Con il consueto spirito da programma moralizzatore quando conviene, ma scanzonato quando fa audience, Stefano Corti e Alessandro Onnis sono letteralmente andati fino in Slovacchia per chiedere a Lucia Javorčeková di “uscirle”. Così, in faccia. Con microfono, telecamera, risatine di contorno e la benedizione della regia.

Lo “scherzone” era tanto semplice quanto tristissimo: prendere il tormentone del web e portarlo nel mondo reale, davanti a una donna che, sì, cavalcava il fenomeno, ma che in quel momento diventava comunque bersaglio di una messinscena costruita sul suo corpo.
Il paradosso?
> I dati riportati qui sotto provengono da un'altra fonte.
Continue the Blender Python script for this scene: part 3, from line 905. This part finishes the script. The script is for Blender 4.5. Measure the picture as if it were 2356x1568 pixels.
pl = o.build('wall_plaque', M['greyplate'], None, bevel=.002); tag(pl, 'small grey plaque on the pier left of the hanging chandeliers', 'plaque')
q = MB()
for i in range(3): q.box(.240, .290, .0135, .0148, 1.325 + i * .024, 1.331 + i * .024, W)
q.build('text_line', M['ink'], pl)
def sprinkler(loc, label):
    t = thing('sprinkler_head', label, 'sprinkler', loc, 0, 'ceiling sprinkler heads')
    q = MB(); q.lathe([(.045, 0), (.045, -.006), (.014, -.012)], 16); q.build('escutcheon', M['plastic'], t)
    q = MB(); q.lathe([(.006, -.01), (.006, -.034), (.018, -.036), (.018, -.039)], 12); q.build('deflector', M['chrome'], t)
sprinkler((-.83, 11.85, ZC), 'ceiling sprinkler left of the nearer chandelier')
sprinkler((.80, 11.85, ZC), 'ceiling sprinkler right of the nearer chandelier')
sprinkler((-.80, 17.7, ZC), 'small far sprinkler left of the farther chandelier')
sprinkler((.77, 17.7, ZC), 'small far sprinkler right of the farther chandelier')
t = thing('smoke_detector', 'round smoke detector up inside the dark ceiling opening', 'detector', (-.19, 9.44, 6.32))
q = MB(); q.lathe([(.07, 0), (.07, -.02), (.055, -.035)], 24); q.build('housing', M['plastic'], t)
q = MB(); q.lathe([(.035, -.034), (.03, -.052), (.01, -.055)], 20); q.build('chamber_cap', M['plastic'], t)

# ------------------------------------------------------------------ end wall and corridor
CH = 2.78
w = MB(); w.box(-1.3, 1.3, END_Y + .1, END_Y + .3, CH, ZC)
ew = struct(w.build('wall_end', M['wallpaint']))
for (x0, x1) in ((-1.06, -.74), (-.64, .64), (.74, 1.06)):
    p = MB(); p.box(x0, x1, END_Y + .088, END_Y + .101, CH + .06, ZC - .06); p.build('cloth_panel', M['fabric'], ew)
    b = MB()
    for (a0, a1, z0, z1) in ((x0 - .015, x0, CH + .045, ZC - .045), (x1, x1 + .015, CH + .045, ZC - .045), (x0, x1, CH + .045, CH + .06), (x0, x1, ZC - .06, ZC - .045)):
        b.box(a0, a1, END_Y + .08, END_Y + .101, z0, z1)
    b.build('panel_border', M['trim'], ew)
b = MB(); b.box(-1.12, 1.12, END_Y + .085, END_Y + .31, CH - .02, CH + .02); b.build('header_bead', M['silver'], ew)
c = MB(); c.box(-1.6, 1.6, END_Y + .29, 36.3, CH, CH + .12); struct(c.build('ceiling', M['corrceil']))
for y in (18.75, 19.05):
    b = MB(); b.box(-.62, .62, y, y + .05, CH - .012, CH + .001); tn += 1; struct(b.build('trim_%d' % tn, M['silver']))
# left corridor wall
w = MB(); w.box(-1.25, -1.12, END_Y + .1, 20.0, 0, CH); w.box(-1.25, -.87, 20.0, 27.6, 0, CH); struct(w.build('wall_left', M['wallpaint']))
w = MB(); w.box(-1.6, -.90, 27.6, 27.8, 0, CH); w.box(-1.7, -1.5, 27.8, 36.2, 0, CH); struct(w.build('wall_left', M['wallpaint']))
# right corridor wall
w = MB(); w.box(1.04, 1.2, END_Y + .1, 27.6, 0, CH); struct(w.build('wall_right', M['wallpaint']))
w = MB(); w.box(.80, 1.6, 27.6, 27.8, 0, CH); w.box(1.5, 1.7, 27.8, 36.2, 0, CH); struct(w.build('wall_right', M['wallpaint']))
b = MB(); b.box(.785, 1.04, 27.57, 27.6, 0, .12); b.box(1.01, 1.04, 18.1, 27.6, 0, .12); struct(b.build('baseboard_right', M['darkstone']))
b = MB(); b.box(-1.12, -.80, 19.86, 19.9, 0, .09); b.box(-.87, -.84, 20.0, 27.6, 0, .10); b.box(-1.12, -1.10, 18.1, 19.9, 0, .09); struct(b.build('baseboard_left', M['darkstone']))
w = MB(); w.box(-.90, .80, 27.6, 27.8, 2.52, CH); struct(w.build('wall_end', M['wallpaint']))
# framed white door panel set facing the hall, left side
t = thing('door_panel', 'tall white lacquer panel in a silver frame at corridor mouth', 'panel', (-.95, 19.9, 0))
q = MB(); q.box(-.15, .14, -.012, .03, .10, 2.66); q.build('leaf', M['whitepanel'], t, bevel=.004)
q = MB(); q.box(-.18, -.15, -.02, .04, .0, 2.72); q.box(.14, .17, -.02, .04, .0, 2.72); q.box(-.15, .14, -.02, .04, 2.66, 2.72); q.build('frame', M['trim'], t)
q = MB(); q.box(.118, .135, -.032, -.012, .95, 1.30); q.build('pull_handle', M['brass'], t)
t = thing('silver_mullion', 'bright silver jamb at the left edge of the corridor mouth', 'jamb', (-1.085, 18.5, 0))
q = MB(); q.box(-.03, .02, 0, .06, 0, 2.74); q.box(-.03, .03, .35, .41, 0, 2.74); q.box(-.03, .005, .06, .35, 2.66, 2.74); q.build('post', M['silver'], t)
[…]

Le Iene sono le stesse che in altre occasioni sono pronte a pontificare su rispetto, linguaggio, empatia, bullismo, molestie, dignità. Pronte a fare la morale su tutto, sempre, salvo poi partecipare attivamente alla costruzione di questi meccanismi quando il contesto è abbastanza “scemo” da sembrare innocuo.
Escile e la lingua: quando entra in gioco perfino la Crusca
Come se non bastasse, la parola “escile” ha avuto anche un’improbabile consacrazione linguistica. L’Accademia della Crusca si è trovata a dover chiarire se espressioni come “esci il cane” potessero o meno essere considerate corrette. Il verdetto, al netto delle semplificazioni giornalistiche, è chiaro: sono usi regionali fortemente radicati, ma non promossi a lingua standard.
Eppure, il solo fatto che un meme nato per intimare a una donna di mostrare il seno fosse finito in un dibattito accademico dice moltissimo su quanto il fenomeno fosse penetrato in profondità nel tessuto linguistico e culturale.
Dovevamo forse capirlo già allora che qualcosa non andava, senza attendere petaloso.
Dieci anni dopo: tra femminismo, OnlyFans e confini che non sappiamo più tracciare
Cosa ci resta, dieci anni dopo? Un web decisamente più polarizzato, come polarizzata è la vita (laddove in realtà esistono mille sfumature: “C’è il bianco, il nero…”).
Da un lato ci sono le femministe che odiano gli uomini e il patriarcato (anche a ben donde, chi sono io maschio bianco eterosessuale per dire il contrario? Non mi voglio macchiare di mansplaining) e da un lato pare che in tante le escano per avere i big like, e qualcuno ci faccia business anche su – grazie a piattaforme ad hoc che fanno miliardi ogni anno lasciando le briciole alle creator (di cui a volte scriviamo anche noi) che a volte decidono di rivendicare la scelta di uscirle come un atto politico – e vabbè magari lo è davvero.
E noi? Noi siamo lì in mezzo coi nostri mondi in testa tutti ostili e pericolosamente confinanti.
Tra la nostalgia per un web più sguaiato ma apparentemente “libero” e la consapevolezza che certe risate erano evitabili (personalmente non è che abbia mai riso troppo, ma non ho uno spiccato senso per l’humor nazionalpop). Tra chi si sente censurato e chi rivendica rispetto. Tra chi monetizza il corpo per scelta e chi non vuole che il proprio venga sistematicamente ridotto a merce collettiva.
Forse #escile è stato solo un hashtag / meme volgare destinato a marcire come tanti altri. O forse è stato il primo campanello d’allarme di un cortocircuito che oggi ci viene sbattuto in faccia ogni giorno.